Do you see this list?! Can you see how long it is?

Now use your imagination to compare it to the list of brown people, Blacks, Latinos, and Arabs whose names were quickly added to the terrorism list. Remember how "they" instantly become a representative of all of "us," inciting fear, rage, the siege of nations and the dehumanization of many people.

And let's be real, as CNN article, "Call it Terrorism in Charleston" points out, "deadly acts of terrorism by virulent racists and anti-government extremists have been more common in the United States than deadly acts of jihadist terrorism since 9/11." The article also provides a list of these acts and those who committed them.

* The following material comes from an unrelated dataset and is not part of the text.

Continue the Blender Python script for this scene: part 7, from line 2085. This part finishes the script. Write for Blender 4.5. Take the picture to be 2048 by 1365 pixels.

I started this article by calling myself out for being a struggling and biased interculturalist. So let me say this in closing:

I want mutual understanding. I want Martin Luther King Jr.'s dream. I want equality and equity. But that will never happen until we give the lives of everyone the same value and respect. That will not happen until a young white man who goes into a black church known as the historical site of slave revolt -on the anniversary of that revolt- and murders nine people is called what he really is. A terrorist.

I dedicate this piece to Assata Shakur, Nelson Mandela, Ceasar Chavez, Fidel Castro and the Muslim women of France who can't even take their children to an amusement park because they wear a hijab.